В культурной истории любой страны есть периоды, когда узкий круг нарождающейся элиты может самостоятельно удовлетворять свои потребности в чтении без посредников-переводчиков. Есть и другие — фазы неизбежного разрастания просвещенной среды, что сопровождается, конечно, некоторым снижением уровня запросов: тогда и становится особенно важна роль интерпретатора, автора переложений, переводов, комментариев и т.п.

«Великие реформы» 1860-х годов запустили механизм расширения читательского круга, и в культурном поле России переводная литература стала играть все более значимую роль. Утверждение это не голословно, но опирается, в частности, на данные, полученные и обработанные в ходе реализации проекта по изучению трансляции академического знания, а проще говоря, переводной литературы, посвященной теме классического мира (история и литература Древней Греции и Рима). Сравнительное изучение переводных текстов научного и научно-популярного содержания XVIII — нач. XX века показывает, что Россия стала лидером по публикации переводов на рубеже XIX и XX веков.

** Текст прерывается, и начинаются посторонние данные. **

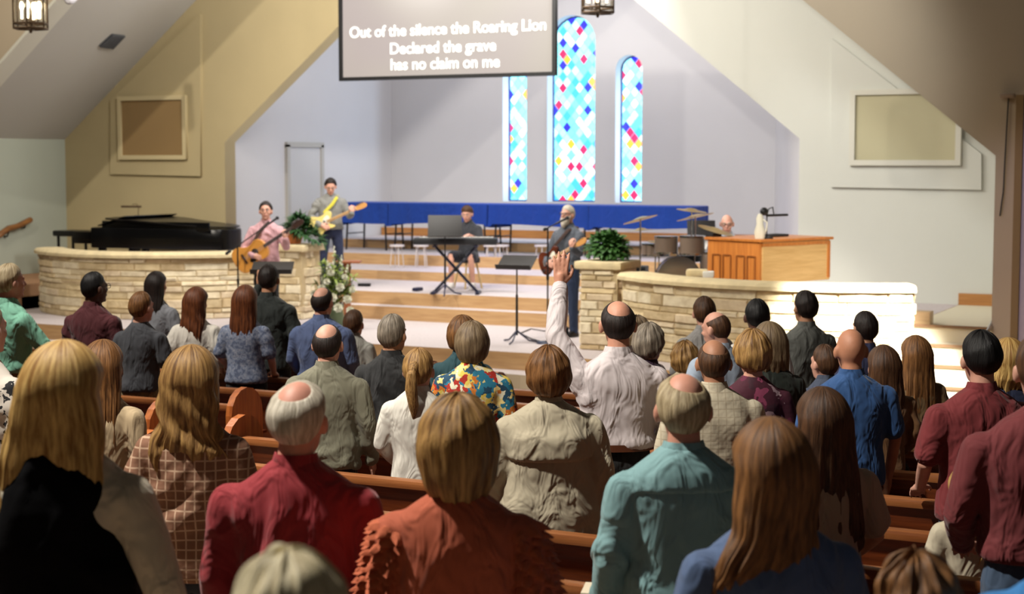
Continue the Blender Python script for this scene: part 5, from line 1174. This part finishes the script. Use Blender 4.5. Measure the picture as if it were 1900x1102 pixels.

Мы уже говорили о том, что в тогдашнюю работу по популяризации знания и переводу иноязычных текстов были вовлечены те, кто не нашел нишу в академической среде или попросту не был туда допущен (в т.ч. по политическим мотивам). Любопытно, что в позднесоветский период ситуация повторилась: справочно-библиографическую и переводческую работу могли получить те, кто был изолирован от вузовского преподавания и академического истеблишмента. Эти институтско-академические по уровню подготовки и компетенции, но не по статусу кадры давали, тем не менее, продукцию высокого качественного уровня. И, как всегда, наряду с ними существовали многочисленные поденщики.

Нужен ли тот принцип, по которому и ради которого был создан ИНИОН? Мне думается, важен как никогда, но основы работы с информацией, которой становится все больше в доступе, надо изучать и развивать. Для грамотной работы с ИНФОРМАЦИЕЙ надо, прежде всего, подняться над поверхностной логикой препарируемого текста, дать определение его узловым понятиям, выявить и обозначить контекст, подобно тому как бакенщик помечает на реке фарватер. Не менее важно иметь и литературные навыки, общий кругозор, переводческие способности для того, чтобы действительно заниматься трансляцией гуманитарного академического знания или направлять процесс этой трансляции в искомое русло.

Можно, конечно, ссылаться на недостатки в осуществлении этой деятельности на завершающем отрезке существования СССР или в преддверии краха Российской империи, но честнее будет признать, что историческая ситуация столь же различна, как две картинки: одна с резво бьющими фонтанчиками перед свежевыстроенным фасадом ИНИОНа в момент переселения в него Института, созданного в «кошмарном» 1918 году, и другая, сего года, с извергающими потоки воды на дымящиеся руины пожарными брандспойтами.